Il baratto, qui, vale anche per i servizi: un idraulico, ad esempio, può sistemare l’impianto di irrigazione e ricevere cassette di zucchine, pomodori o basilico genovese. Un restauratore può aiutare a sistemare una vecchia struttura e ricevere in cambio cassette di insalata o fagiolini. L’idea è quella di usare quello che si ha, non quello che manca. A settembre è prevista anche la nascita di una piattaforma online per gestire le richieste e le offerte di scambio, un sistema che renderà il tutto più fluido e accessibile anche a chi non vive nella zona di Campi.
Il progetto si sta estendendo anche fuori dai confini cittadini. A gennaio, ad esempio, è nata una collaborazione con OrtoBee – Rete agricola, che ha permesso la riqualificazione di un bosco sulle alture di Bavari. In quel caso, il terreno è stato trasformato in un centro per corsi e laboratori formativi. Ogni appezzamento ha un uso, ogni mano trova qualcosa da fare.
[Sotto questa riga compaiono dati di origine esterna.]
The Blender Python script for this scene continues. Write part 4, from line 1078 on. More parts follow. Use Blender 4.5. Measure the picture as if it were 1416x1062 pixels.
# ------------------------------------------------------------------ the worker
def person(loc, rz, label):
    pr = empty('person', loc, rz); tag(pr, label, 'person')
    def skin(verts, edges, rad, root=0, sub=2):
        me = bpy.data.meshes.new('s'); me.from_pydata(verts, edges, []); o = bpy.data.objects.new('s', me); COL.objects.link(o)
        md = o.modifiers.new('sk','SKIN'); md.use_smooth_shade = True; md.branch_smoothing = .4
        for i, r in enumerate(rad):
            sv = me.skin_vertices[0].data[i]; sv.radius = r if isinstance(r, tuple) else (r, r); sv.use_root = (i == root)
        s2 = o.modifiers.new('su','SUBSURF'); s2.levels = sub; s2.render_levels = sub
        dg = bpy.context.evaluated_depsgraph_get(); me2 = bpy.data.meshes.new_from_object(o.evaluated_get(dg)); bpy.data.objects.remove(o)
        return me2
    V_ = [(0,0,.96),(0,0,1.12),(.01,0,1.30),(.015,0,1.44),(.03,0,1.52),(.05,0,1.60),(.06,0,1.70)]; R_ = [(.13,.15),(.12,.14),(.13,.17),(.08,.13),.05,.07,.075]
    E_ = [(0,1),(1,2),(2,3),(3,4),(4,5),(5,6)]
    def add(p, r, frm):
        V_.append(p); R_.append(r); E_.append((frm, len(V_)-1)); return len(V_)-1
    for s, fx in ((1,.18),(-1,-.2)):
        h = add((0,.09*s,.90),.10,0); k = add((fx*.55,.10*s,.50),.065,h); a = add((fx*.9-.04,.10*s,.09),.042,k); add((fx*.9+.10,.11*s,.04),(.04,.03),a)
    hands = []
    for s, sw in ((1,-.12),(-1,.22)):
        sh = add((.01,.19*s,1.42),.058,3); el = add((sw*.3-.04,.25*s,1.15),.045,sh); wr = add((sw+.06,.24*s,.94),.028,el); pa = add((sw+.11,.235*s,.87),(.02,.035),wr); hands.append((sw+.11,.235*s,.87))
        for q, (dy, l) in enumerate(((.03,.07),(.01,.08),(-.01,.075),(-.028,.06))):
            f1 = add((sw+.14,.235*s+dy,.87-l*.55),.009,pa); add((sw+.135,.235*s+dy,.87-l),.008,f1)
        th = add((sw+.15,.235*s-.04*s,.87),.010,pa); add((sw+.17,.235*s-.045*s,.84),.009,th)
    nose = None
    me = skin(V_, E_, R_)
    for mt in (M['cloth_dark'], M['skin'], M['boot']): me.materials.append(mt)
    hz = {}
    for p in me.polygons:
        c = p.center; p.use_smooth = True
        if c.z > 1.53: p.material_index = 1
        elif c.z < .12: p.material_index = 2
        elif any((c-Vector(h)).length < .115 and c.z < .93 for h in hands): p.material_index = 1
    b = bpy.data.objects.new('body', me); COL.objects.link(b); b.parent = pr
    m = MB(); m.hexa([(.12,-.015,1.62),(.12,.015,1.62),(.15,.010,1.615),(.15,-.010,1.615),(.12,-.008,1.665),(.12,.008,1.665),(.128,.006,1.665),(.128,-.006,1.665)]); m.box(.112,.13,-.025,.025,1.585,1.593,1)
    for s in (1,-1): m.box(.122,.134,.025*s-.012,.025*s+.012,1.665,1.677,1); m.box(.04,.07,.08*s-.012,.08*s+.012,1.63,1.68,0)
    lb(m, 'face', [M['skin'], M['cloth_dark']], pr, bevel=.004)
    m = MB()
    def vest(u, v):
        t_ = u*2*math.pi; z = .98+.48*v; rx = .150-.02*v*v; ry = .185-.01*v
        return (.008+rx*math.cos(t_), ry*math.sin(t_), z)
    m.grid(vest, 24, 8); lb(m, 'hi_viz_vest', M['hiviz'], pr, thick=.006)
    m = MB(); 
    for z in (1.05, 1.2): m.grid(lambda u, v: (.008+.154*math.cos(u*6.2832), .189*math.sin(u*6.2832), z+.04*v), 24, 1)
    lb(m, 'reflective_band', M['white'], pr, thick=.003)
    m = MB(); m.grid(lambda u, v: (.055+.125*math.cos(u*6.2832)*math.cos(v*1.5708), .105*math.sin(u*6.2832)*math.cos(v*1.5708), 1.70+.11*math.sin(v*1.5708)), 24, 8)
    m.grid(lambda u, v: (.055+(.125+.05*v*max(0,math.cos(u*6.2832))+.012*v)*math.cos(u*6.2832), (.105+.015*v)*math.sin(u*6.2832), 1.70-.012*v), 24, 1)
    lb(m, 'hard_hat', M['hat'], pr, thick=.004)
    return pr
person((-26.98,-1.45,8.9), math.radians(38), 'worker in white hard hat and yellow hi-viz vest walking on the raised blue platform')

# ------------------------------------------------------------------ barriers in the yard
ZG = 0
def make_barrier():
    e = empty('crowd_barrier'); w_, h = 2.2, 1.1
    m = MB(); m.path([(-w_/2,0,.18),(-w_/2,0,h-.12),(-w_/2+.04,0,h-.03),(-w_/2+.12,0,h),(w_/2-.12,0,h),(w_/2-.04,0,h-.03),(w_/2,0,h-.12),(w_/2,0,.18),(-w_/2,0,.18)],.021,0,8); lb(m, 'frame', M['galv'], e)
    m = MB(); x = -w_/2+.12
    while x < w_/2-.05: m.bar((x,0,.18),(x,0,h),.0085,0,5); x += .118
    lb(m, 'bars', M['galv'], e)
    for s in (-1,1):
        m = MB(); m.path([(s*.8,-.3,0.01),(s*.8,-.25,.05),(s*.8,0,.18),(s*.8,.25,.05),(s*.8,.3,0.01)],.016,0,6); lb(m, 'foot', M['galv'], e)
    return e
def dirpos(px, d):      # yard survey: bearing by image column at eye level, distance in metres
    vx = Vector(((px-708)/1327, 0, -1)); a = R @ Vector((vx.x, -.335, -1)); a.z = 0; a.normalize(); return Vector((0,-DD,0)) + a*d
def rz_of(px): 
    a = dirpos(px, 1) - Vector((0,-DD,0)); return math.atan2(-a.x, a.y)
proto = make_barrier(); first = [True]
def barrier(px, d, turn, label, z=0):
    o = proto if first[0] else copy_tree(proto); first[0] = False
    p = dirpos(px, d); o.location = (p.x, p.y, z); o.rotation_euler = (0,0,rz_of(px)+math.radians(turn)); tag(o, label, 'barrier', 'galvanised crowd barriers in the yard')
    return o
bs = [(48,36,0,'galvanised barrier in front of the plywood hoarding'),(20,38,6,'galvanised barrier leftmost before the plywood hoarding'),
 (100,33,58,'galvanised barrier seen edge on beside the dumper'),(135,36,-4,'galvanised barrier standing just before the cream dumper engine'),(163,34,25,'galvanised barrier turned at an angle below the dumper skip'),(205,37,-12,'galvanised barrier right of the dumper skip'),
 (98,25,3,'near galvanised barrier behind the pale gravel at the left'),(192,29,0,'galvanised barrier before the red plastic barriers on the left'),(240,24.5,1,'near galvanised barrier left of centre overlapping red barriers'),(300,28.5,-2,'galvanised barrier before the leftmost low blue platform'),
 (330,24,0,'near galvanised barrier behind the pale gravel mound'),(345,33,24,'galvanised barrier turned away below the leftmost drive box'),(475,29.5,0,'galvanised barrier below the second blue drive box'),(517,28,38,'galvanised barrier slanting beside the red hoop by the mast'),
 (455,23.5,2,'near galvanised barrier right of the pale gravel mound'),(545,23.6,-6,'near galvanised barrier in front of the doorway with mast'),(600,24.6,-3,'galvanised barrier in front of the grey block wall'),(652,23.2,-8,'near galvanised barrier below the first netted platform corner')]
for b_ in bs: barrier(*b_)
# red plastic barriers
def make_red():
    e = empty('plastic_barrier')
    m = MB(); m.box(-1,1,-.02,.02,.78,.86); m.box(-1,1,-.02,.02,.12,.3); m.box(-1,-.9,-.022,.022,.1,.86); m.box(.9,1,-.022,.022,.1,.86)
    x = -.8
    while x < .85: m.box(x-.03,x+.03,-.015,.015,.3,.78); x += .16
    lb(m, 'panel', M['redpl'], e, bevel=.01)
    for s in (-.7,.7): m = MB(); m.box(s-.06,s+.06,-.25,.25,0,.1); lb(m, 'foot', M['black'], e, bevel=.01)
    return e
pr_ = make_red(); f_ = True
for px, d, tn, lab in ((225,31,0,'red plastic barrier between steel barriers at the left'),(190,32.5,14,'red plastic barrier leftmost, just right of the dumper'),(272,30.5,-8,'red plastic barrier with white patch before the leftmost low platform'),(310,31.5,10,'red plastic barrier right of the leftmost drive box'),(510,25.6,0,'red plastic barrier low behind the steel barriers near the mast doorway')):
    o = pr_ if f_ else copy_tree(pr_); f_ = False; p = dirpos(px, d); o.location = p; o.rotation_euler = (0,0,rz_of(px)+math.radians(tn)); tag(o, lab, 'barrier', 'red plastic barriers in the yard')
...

Il baratto non è solo una modalità economica alternativa, ma un motore di relazioni e un modo per non sprecare nulla in una società che invece getta via anche ciò che può ancora servire.
Inclusione sociale, formazione agricola e scambio di competenze: l’orto come cantiere umano
Una delle parti più interessanti dell’esperienza dell’Orto collettivo Genova è la partecipazione attiva dei richiedenti asilo, che qui trovano un modo per integrarsi, imparare un mestiere e contribuire in modo concreto alla comunità. Il percorso comincia con la formazione in aula, dove apprendono nozioni basilari sull’agricoltura e sull’ecologia, fino a ottenere il diploma di costruttore del paesaggio. Da lì passano direttamente alla pratica, lavorando fianco a fianco con i volontari italiani, spesso pensionati o persone di mezza età. C’è un contatto umano autentico, fatto di fatica fisica, consigli pratici, pasti condivisi e soddisfazione per un lavoro che si vede crescere ogni giorno.
Nel progetto convivono generazioni e culture diverse. C’è chi ha lavorato la terra per tutta la vita e chi non ha mai tenuto in mano una zappa. C’è chi parla il dialetto ligure e chi sta imparando l’italiano. Eppure, tra i filari e i terrazzamenti, si crea un equilibrio che raramente si trova altrove. Nessuno è solo. Nessuno è inutile. L’orto diventa un cantiere umano, dove si produce cibo, sì, ma anche legami. Chi partecipa, difficilmente smette. Perché ritrova uno scopo, uno spazio dove sentirsi parte di qualcosa.
Il progetto ha anche un impatto ambientale positivo: recupera aree degradate, riduce i trasporti, abbatte gli sprechi. Ogni oggetto che entra nell’orto ha una seconda vita. Ogni servizio offerto, ogni ora di lavoro, si trasforma in nutrimento, per la terra e per le persone. E in un momento storico in cui tutto sembra accelerare, l’Orto collettivo Genova rallenta e restituisce senso a quello che normalmente scivola via.